→ DO THIS:
Copy every line, leaving nothing out and adding nothing.

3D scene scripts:

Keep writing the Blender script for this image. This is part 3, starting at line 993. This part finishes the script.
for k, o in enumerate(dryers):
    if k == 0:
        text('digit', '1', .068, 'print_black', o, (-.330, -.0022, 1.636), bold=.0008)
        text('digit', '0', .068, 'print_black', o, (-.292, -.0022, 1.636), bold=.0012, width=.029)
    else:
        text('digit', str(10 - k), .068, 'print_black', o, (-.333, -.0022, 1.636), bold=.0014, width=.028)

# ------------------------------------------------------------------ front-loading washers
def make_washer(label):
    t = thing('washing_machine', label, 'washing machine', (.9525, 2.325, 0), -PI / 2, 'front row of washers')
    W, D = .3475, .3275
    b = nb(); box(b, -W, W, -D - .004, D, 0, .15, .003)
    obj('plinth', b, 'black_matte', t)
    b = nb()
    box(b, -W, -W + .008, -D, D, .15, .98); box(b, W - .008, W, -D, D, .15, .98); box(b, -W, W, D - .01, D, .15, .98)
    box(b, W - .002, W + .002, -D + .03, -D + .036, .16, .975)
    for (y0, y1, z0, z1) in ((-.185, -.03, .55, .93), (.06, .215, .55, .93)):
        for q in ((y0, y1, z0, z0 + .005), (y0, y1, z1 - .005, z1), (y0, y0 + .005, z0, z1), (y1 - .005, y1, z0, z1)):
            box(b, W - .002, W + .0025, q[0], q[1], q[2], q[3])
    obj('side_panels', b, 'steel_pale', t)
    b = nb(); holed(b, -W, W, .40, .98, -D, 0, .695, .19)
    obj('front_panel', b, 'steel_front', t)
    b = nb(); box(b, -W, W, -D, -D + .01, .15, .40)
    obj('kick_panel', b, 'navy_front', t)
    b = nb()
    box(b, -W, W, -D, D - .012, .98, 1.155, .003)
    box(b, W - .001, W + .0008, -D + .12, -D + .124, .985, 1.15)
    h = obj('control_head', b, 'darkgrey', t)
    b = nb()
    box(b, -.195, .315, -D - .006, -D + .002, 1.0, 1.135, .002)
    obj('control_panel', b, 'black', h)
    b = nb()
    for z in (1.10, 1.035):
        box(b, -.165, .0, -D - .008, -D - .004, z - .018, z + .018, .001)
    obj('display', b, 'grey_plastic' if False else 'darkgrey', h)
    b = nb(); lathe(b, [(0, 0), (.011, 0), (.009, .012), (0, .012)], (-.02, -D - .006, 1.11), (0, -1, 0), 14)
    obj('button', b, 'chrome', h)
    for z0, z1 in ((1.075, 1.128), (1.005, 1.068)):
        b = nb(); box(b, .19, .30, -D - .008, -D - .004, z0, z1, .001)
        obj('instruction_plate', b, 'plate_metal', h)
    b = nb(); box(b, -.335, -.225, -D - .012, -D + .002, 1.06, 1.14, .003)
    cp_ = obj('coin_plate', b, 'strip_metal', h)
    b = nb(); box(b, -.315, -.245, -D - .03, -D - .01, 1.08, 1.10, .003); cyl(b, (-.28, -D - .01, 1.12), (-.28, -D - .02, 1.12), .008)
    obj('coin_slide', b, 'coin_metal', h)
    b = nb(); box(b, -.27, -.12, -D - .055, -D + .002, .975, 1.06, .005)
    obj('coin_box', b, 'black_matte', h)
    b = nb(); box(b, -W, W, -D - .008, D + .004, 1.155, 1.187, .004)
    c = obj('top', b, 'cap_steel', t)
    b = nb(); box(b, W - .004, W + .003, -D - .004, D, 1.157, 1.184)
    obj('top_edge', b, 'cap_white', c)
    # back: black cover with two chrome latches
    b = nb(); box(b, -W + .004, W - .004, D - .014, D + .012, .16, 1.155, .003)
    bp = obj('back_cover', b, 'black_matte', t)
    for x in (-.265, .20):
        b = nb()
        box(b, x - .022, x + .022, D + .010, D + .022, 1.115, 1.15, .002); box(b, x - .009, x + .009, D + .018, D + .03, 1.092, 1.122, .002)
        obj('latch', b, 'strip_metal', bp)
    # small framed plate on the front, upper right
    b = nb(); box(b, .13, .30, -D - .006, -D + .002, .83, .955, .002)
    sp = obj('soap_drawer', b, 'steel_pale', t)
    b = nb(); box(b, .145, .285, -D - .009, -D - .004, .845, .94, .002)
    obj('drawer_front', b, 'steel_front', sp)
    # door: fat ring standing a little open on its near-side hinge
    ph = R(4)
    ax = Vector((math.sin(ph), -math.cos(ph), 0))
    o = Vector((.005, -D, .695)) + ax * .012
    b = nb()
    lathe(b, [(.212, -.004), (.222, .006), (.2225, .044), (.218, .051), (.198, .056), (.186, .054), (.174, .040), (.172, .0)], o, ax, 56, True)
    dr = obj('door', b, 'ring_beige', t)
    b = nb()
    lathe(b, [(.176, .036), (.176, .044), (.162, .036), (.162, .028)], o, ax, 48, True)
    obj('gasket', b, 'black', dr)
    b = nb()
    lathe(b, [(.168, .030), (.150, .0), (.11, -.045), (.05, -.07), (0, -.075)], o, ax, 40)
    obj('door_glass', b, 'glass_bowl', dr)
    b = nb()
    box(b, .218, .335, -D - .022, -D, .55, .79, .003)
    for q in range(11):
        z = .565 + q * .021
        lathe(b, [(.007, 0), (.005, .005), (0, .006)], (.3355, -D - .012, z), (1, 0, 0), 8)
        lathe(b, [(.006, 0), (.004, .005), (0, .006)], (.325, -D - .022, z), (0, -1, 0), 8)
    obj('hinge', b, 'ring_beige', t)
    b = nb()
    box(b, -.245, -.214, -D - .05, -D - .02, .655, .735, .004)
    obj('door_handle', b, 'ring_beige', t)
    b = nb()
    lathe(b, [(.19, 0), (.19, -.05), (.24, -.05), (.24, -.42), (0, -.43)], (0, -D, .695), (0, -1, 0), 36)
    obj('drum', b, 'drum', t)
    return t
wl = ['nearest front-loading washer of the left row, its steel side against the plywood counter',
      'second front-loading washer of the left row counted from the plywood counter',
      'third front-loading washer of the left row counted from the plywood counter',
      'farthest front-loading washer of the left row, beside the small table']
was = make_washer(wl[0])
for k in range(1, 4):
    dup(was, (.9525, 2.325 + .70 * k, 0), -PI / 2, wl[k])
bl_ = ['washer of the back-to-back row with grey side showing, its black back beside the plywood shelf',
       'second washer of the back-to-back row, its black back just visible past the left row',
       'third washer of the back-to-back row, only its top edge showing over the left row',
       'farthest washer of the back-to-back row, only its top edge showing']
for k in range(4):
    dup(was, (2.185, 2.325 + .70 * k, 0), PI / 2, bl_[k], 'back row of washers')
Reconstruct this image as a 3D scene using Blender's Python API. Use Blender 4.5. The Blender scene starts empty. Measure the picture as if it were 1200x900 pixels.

→ PROBLEM SOLUTION:
Keep writing the Blender script for this image. This is part 3, starting at line 993. This part finishes the script.
for k, o in enumerate(dryers):
    if k == 0:
        text('digit', '1', .068, 'print_black', o, (-.330, -.0022, 1.636), bold=.0008)
        text('digit', '0', .068, 'print_black', o, (-.292, -.0022, 1.636), bold=.0012, width=.029)
    else:
        text('digit', str(10 - k), .068, 'print_black', o, (-.333, -.0022, 1.636), bold=.0014, width=.028)

# ------------------------------------------------------------------ front-loading washers
def make_washer(label):
    t = thing('washing_machine', label, 'washing machine', (.9525, 2.325, 0), -PI / 2, 'front row of washers')
    W, D = .3475, .3275
    b = nb(); box(b, -W, W, -D - .004, D, 0, .15, .003)
    obj('plinth', b, 'black_matte', t)
    b = nb()
    box(b, -W, -W + .008, -D, D, .15, .98); box(b, W - .008, W, -D, D, .15, .98); box(b, -W, W, D - .01, D, .15, .98)
    box(b, W - .002, W + .002, -D + .03, -D + .036, .16, .975)
    for (y0, y1, z0, z1) in ((-.185, -.03, .55, .93), (.06, .215, .55, .93)):
        for q in ((y0, y1, z0, z0 + .005), (y0, y1, z1 - .005, z1), (y0, y0 + .005, z0, z1), (y1 - .005, y1, z0, z1)):
            box(b, W - .002, W + .0025, q[0], q[1], q[2], q[3])
    obj('side_panels', b, 'steel_pale', t)
    b = nb(); holed(b, -W, W, .40, .98, -D, 0, .695, .19)
    obj('front_panel', b, 'steel_front', t)
    b = nb(); box(b, -W, W, -D, -D + .01, .15, .40)
    obj('kick_panel', b, 'navy_front', t)
    b = nb()
    box(b, -W, W, -D, D - .012, .98, 1.155, .003)
    box(b, W - .001, W + .0008, -D + .12, -D + .124, .985, 1.15)
    h = obj('control_head', b, 'darkgrey', t)
    b = nb()
    box(b, -.195, .315, -D - .006, -D + .002, 1.0, 1.135, .002)
    obj('control_panel', b, 'black', h)
    b = nb()
    for z in (1.10, 1.035):
        box(b, -.165, .0, -D - .008, -D - .004, z - .018, z + .018, .001)
    obj('display', b, 'grey_plastic' if False else 'darkgrey', h)
    b = nb(); lathe(b, [(0, 0), (.011, 0), (.009, .012), (0, .012)], (-.02, -D - .006, 1.11), (0, -1, 0), 14)
    obj('button', b, 'chrome', h)
    for z0, z1 in ((1.075, 1.128), (1.005, 1.068)):
        b = nb(); box(b, .19, .30, -D - .008, -D - .004, z0, z1, .001)
        obj('instruction_plate', b, 'plate_metal', h)
    b = nb(); box(b, -.335, -.225, -D - .012, -D + .002, 1.06, 1.14, .003)
    cp_ = obj('coin_plate', b, 'strip_metal', h)
    b = nb(); box(b, -.315, -.245, -D - .03, -D - .01, 1.08, 1.10, .003); cyl(b, (-.28, -D - .01, 1.12), (-.28, -D - .02, 1.12), .008)
    obj('coin_slide', b, 'coin_metal', h)
    b = nb(); box(b, -.27, -.12, -D - .055, -D + .002, .975, 1.06, .005)
    obj('coin_box', b, 'black_matte', h)
    b = nb(); box(b, -W, W, -D - .008, D + .004, 1.155, 1.187, .004)
    c = obj('top', b, 'cap_steel', t)
    b = nb(); box(b, W - .004, W + .003, -D - .004, D, 1.157, 1.184)
    obj('top_edge', b, 'cap_white', c)
    # back: black cover with two chrome latches
    b = nb(); box(b, -W + .004, W - .004, D - .014, D + .012, .16, 1.155, .003)
    bp = obj('back_cover', b, 'black_matte', t)
    for x in (-.265, .20):
        b = nb()
        box(b, x - .022, x + .022, D + .010, D + .022, 1.115, 1.15, .002); box(b, x - .009, x + .009, D + .018, D + .03, 1.092, 1.122, .002)
        obj('latch', b, 'strip_metal', bp)
    # small framed plate on the front, upper right
    b = nb(); box(b, .13, .30, -D - .006, -D + .002, .83, .955, .002)
    sp = obj('soap_drawer', b, 'steel_pale', t)
    b = nb(); box(b, .145, .285, -D - .009, -D - .004, .845, .94, .002)
    obj('drawer_front', b, 'steel_front', sp)
    # door: fat ring standing a little open on its near-side hinge
    ph = R(4)
    ax = Vector((math.sin(ph), -math.cos(ph), 0))
    o = Vector((.005, -D, .695)) + ax * .012
    b = nb()
    lathe(b, [(.212, -.004), (.222, .006), (.2225, .044), (.218, .051), (.198, .056), (.186, .054), (.174, .040), (.172, .0)], o, ax, 56, True)
    dr = obj('door', b, 'ring_beige', t)
    b = nb()
    lathe(b, [(.176, .036), (.176, .044), (.162, .036), (.162, .028)], o, ax, 48, True)
    obj('gasket', b, 'black', dr)
    b = nb()
    lathe(b, [(.168, .030), (.150, .0), (.11, -.045), (.05, -.07), (0, -.075)], o, ax, 40)
    obj('door_glass', b, 'glass_bowl', dr)
    b = nb()
    box(b, .218, .335, -D - .022, -D, .55, .79, .003)
    for q in range(11):
        z = .565 + q * .021
        lathe(b, [(.007, 0), (.005, .005), (0, .006)], (.3355, -D - .012, z), (1, 0, 0), 8)
        lathe(b, [(.006, 0), (.004, .005), (0, .006)], (.325, -D - .022, z), (0, -1, 0), 8)
    obj('hinge', b, 'ring_beige', t)
    b = nb()
    box(b, -.245, -.214, -D - .05, -D - .02, .655, .735, .004)
    obj('door_handle', b, 'ring_beige', t)
    b = nb()
    lathe(b, [(.19, 0), (.19, -.05), (.24, -.05), (.24, -.42), (0, -.43)], (0, -D, .695), (0, -1, 0), 36)
    obj('drum', b, 'drum', t)
    return t
wl = ['nearest front-loading washer of the left row, its steel side against the plywood counter',
      'second front-loading washer of the left row counted from the plywood counter',
      'third front-loading washer of the left row counted from the plywood counter',
      'farthest front-loading washer of the left row, beside the small table']
was = make_washer(wl[0])
for k in range(1, 4):
    dup(was, (.9525, 2.325 + .70 * k, 0), -PI / 2, wl[k])
bl_ = ['washer of the back-to-back row with grey side showing, its black back beside the plywood shelf',
       'second washer of the back-to-back row, its black back just visible past the left row',
       'third washer of the back-to-back row, only its top edge showing over the left row',
       'farthest washer of the back-to-back row, only its top edge showing']
for k in range(4):
    dup(was, (2.185, 2.325 + .70 * k, 0), PI / 2, bl_[k], 'back row of washers')
Reconstruct this image as a 3D scene using Blender's Python API. Use Blender 4.5. The Blender scene starts empty. Measure the picture as if it were 1200x900 pixels.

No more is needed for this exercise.